Arthur Ransome was inspired to write 'Great Northern' whilst staying here. We saw Black-throated divers (Loons) close by.


9th October 2012

Superb blog
Hi David & Janice, I jsut bumped into your blog, quite interesting. I liked the snaps especially the lighthouse " Butt of Lewis " I am sure to read all the blogs at leisure. Great narration and wonderful travel experience. You guys have a passion for travel and I wish you much more travel and wonderful experience ahead. Do plan for Indiao too !! Do visit my page. Love, Ramz from India
10th October 2012

Scotland
Thanks for your kind comments Ramz. We plan to visit Nepal and N India early next year. I'm sure it will be somewhat different! David
9th October 2012

Greetings from Croxton
Lovely to receive and read your letter to Audrey this morning. As usual, you painted a marvellous picture, this time of the islands. But without trees, it wouldn't be my first choice of a destination although I can apreciate the stark beauty of it all, and the photo of Traigh Mhor was stunning. To think so many people in England haven't even visited Scotland. How lucky are you, although 'luck' isn't the word. You make the effort and get so much back in return. For how long were you on the islands? You may be thinking of the boys' golf this morning. There's not a cloud in the sky, although that will probably change as the day goes on. We had our first slight frost this morning, showing itself on the field behind the house. Had a lovely walk in the Kings forest yesterday followed by a walk through the Abbey Gardens the lunch in the Reflectory.

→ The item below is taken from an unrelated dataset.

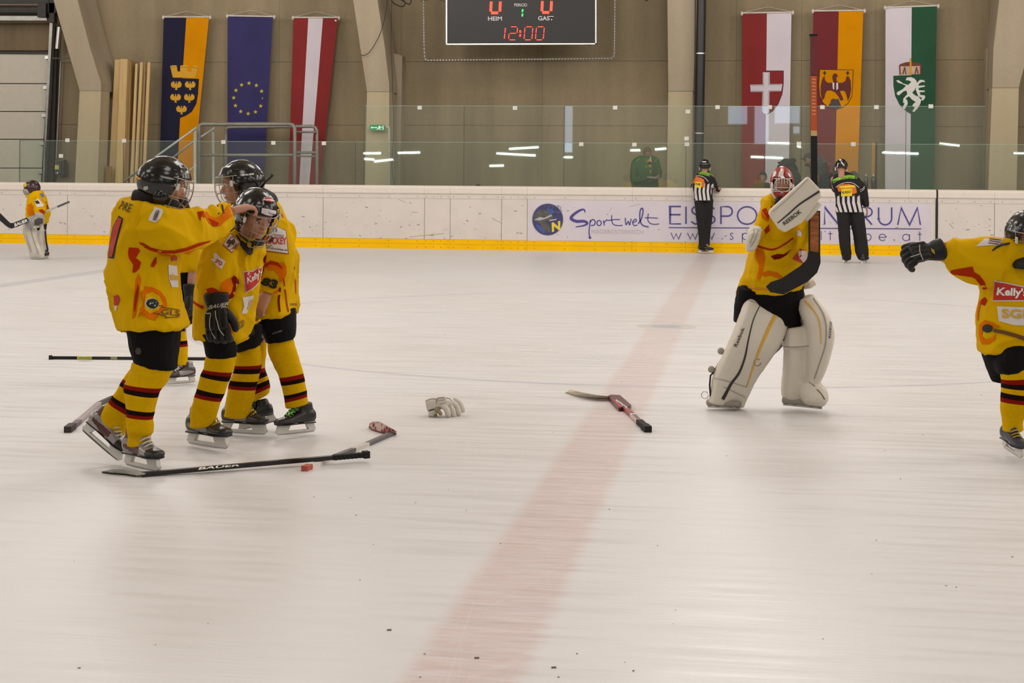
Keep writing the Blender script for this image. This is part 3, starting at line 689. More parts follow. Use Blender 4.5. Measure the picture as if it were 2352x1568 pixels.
for a, b_ in zip(allx[:-1], allx[1:]):
    for u in (.07, .36, .65, .93):
        xx = a + (b_ - a) * u
        for z in (1.005, .16, .04): mb.add(box((xx, BY - (.009 if z > .5 else .013), z), .006, .003, .006))
tag(mb.out('screws', M('screw_dark', (84, 74, 66), .5), boards), kind='stuff')
a = PY(2151, 500, BY).x
mesh_obj('gate_gap', *bbox(a - .018, a + .018, BY - .014, BY + .12, 0, 1.215), RUB, boards)
# puck marks
SC = M('puck_mark', (128, 118, 112), .8); mb = MB()
for k in range(420):
    px = random.uniform(-40, 2390); py = random.choice([random.uniform(462, 545), random.uniform(505, 548)])
    if 1215 < px < 2145 and random.random() < .45: continue
    p = PY(px, py, BY - .0012); s = random.choice([.004, .006, .008, .014]); mb.add(box(p, s * random.uniform(.7, 2.2), .0006, s * .45, Matrix.Rotation(random.uniform(-.6, .6), 3, 'Y')))
tag(mb.out('puck_marks', SC, boards), kind='stuff')
mb = MB()
for x0, y0, x1, y1 in ((915, 457, 932, 465), (946, 487, 960, 488), (1130, 500, 1152, 513), (940, 544, 1020, 536), (1445, 475, 1470, 468), (1400, 485, 1406, 476), (990, 445, 1000, 446), (975, 444, 1010, 445), (2180, 513, 2190, 524), (225, 446, 245, 446)):
    mb.add(tube([PY(x0, y0, BY - .001), PY(x1, y1, BY - .001)], .003, 4))
tag(mb.out('scratches', SC, boards), kind='stuff')
# printed banner on the boards
SY = BY - .001
PUR = M('banner_violet', (74, 66, 140), .5, var=.06, scale=5); PURD = M('banner_violet_dark', (70, 60, 128), .5, var=.05)
BAN = M('banner_film', (208, 200, 208), .35, var=.03, scale=3)
for k in range(1): mesh_obj('banner_film', *prism([PY(x, y, BY - .0005) for x, y in ((1213, 461.5), (2138, 463.5), (2138, 557.5), (1213, 552.5))], (0, -.001, 0)), BAN, boards)
SY = BY - .002
decal('round_logo', boards, SY, M('logo_edge', (120, 112, 124), .5), arc(1258, 504, 36, 37, 0, 360, 40)[:-1], 8, .001)
decal('round_logo', boards, SY, M('logo_blue', (58, 58, 104), .5, var=.35, scale=6), arc(1258, 504, 34.5, 35.5, 0, 360, 40)[:-1], 8, .002)
decal('round_logo', boards, SY, M('logo_grey', (84, 82, 78), .5, var=.3, scale=9), [(1229, 492), (1240, 481), (1262, 484), (1272, 498), (1268, 505), (1252, 506), (1262, 520), (1266, 535), (1250, 530), (1240, 512), (1226, 506)], 8, .003)
decal('round_logo', boards, SY, M('logo_pale', (170, 166, 168), .5), [[(1226, 505), (1240, 498), (1250, 500), (1266, 492), (1268, 496), (1252, 503), (1240, 506)], [(1262, 505), (1279, 502), (1278, 505), (1262, 508)]], 6, .004)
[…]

The chafer beetles have done their worst to the lawns in the gardens. Couldn't see where to subscribe on the right. Do we need to? Love Dick & Laura
11th October 2012

Chasing rainbows
Loved this blog...and we love Scotland. We've not made it to the Hebrides yet.... But we are certain we will. Yes, when the sunshine interrupts the rain you know it will not be long. Travel on and be safe.